Le prétexte de ce film est évident : réunir deux monstres sacrés de la comédie française et opposer leurs tempéraments et leurs origines. D’un côté, le Provençal Fernandel qui en fait des tonnes en beau parleur fainéant et, de l’autre, le Normand Bourvil qui s’échine à sortir de son caractère travailleur et sur le dos duquel on aime profiter de certaines choses. Chacun récite une partition qu’il connait par cœur conduisant à un duo mal assorti qui fait des étincelles. Si les deux acteurs ne se sont pas particulièrement bien entendus sur le tournage (Fernandel se montrant parfois condescendant à l’égard d’un acteur qui pourtant l’admirait), leur complicité paraît cependant évidente dans de nombreuses scènes et concrétise l’alchimie espérée par le spectateur. L’illusion étant au rendez-vous, l’essentiel est assuré.
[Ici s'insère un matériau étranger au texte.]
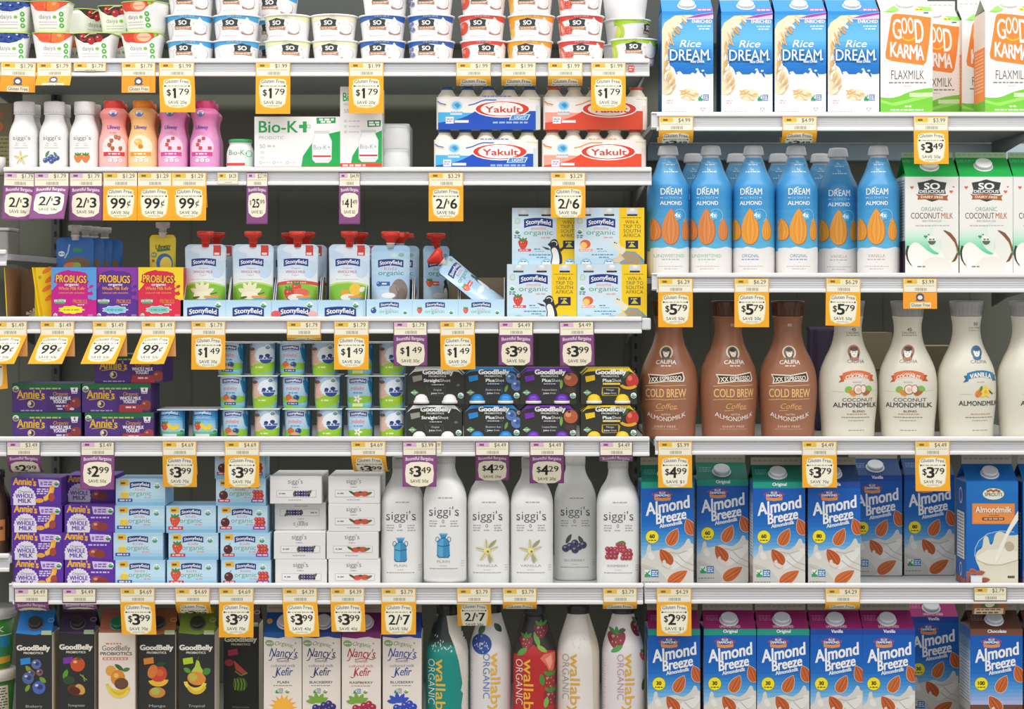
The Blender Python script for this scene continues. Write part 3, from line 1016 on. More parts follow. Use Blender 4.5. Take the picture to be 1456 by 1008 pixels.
def wallaby_art(kind):
    a = Art(760, 1046, 600, 860, 6.81)
    x0 = 1090
    if kind == 'teal':
        a.poly([(890, 1260), (890, 560), (905, 450), (940, 420), (1180, 420), (1205, 560), (1215, 700), (1240, 780), (1225, 850), (1240, 900), (1230, 1000), (1260, 1260)], '178a80')
        a.poly([(1085, 130), (1200, 130), (1215, 170), (1262, 300), (1300, 500), (1310, 1260), (1260, 1260), (1230, 1000), (1245, 880), (1225, 850), (1240, 780), (1205, 560), (1165, 420), (1110, 290)], 'd6d0c4')
        for i in range(26):
            r = random.Random(i)
            a.leaf(r.uniform(925, 1150), r.uniform(300, 470), r.uniform(18, 30), 6, 90 + r.uniform(-25, 25), 'e6f0ec')
        oc, gc = 'e8f0ec', 'e6b43a'
    elif kind == 'blue':
        a.leaf(1010, 270, 110, 56, 60, '3a6a44'); a.leaf(1165, 250, 110, 56, 130, '2f4a3a')
        a.ell(1010, 405, 96, 98, '2a4a98')
        for i in range(30):
            r = random.Random(i + 40)
            d, q = r.uniform(0, 6.28), r.uniform(0, 80)
            a.leaf(1010 + q * cos(d), 405 + q * sin(d), 22, 6, 80 + r.uniform(-20, 20), 'c8d4ee')
        for i in range(26):
            a.line([(885, 540 + i * 24), (905 + (i * 7) % 20, 550 + i * 24)], 4, '9a98a8' if i < 12 else '8aa0d0')
        oc, gc = '5a74b8', 'e2b040'
    elif kind == 'red':
        a.poly([(880, 1260), (880, 520), (960, 480), (1030, 440), (1075, 395), (1130, 440), (1290, 470), (1300, 1260)], 'b62c2c')
        straw(a, 1010, 380, 66, '8a3038'); a.leaf(970, 470, 120, 54, 40, '5a9a4a'); a.leaf(1110, 350, 150, 50, 110, '6a9a44'); a.leaf(1160, 440, 120, 44, -35, '8aac4a')
        straw(a, 1150, 270, 72, '7a2a34')
        a.poly([(1140, 530), (1180, 490), (1290, 480), (1290, 560), (1270, 650), (1240, 680), (1200, 600)], 'e0705a'); a.poly([(1190, 540), (1250, 500), (1262, 580), (1235, 640)], 'f0a48c')
        straw(a, 1240, 760, 80, '9a3036'); straw(a, 1250, 920, 80, '8a2c34'); a.leaf(1160, 740, 120, 50, 100, '4a8a3c'); a.leaf(1200, 960, 110, 50, 80, '7ab04a')
        oc, gc = 'f0e4de', 'e6b43a'
    elif kind == 'plain':
        a.poly([(1160, 130), (1210, 130), (1280, 400), (1300, 1260), (1240, 1260), (1225, 500)], 'cfc6b2')
        for i in range(16):
            r = random.Random(i + 90)
            a.leaf(r.uniform(1000, 1260), r.uniform(330, 440), 20, 5, 80 + r.uniform(-20, 20), 'c4bcb4')
        oc, gc = 'a89c94', 'd8a43c'
    else:
        straw(a, 1020, 360, 90, '8a3440'); a.leaf(1020, 440, 130, 50, 30, '4a9a4c'); a.leaf(1070, 270, 80, 40, 20, '4a5a3a')
        straw(a, 1230, 250, 80, '6a3034'); straw(a, 1290, 520, 50, 'c84a44')
        for i in range(22):
            a.line([(885, 560 + i * 26), (900 + (i * 7) % 18, 566 + i * 26)], 4, 'a89a9c')
        a.leaf(1285, 800, 120, 44, 80, '3a5a34')
        oc, gc = 'c090a0', 'dcaa3c'
    sx = 105 if kind in ('blue', 'rasp') else 15 if kind == 'plain' else -8
    sy = -55 if kind in ('blue', 'rasp', 'plain') else 0
    a.text('wallaby', 992 + sx, 540 + sy, 92, gc, w=590, al='L', rot=-90, b=.02)
    a.text('ORGANIC', 918 + sx, 545 + sy, 64, oc, w=440, al='L', rot=-90, b=-.014)
    return a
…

Pour mettre le tout en sauce, Gilles Grangier (qui a, notamment, beaucoup tourné avec Gabin ces années-là) connaît bien son métier. S’il s’appuie sur un scénario plutôt mince (et réécrit à plusieurs reprises) mais original, il exploite surtout parfaitement une galerie de personnages truculents et des situations caricaturales incontournables. De la partie de pétanque à celle de pêche en passant par une guerre des sexes amusante dans les années 60 (qui a dit que les hommes avaient toujours commandé ?), le film sait tirer parti de ses comédiens et de dialogues pagnolesques qui sont assurément les meilleurs écrits par Raymond Castans. Pour le coup, il est préférable d’aimer Fernandel et les fantaisies provençales dans lesquelles il a tourné pour apprécier un film qui tourne plus autour de lui que de Bourvil même si sa présence est évidemment une grosse plus-value.
Drôle, bien menée, voilà une fable amusante parfaitement interprétée par des acteurs cabotinant joyeusement pour assurer la couleur locale de l’ensemble. Si la fin du récit est plus bancale (mais lui trouver une résolution n’était pas chose aisée), on retient la bonne humeur générale et un rythme bien équilibré. Voilà un petit film avec deux grands acteurs qui vise tout à fait juste. On peut s’étonner qu’il ne soit pas davantage estimé, surtout lorsqu’on voit ce qu’on fait d’un pareil sujet aujourd’hui (cf. Pension complète).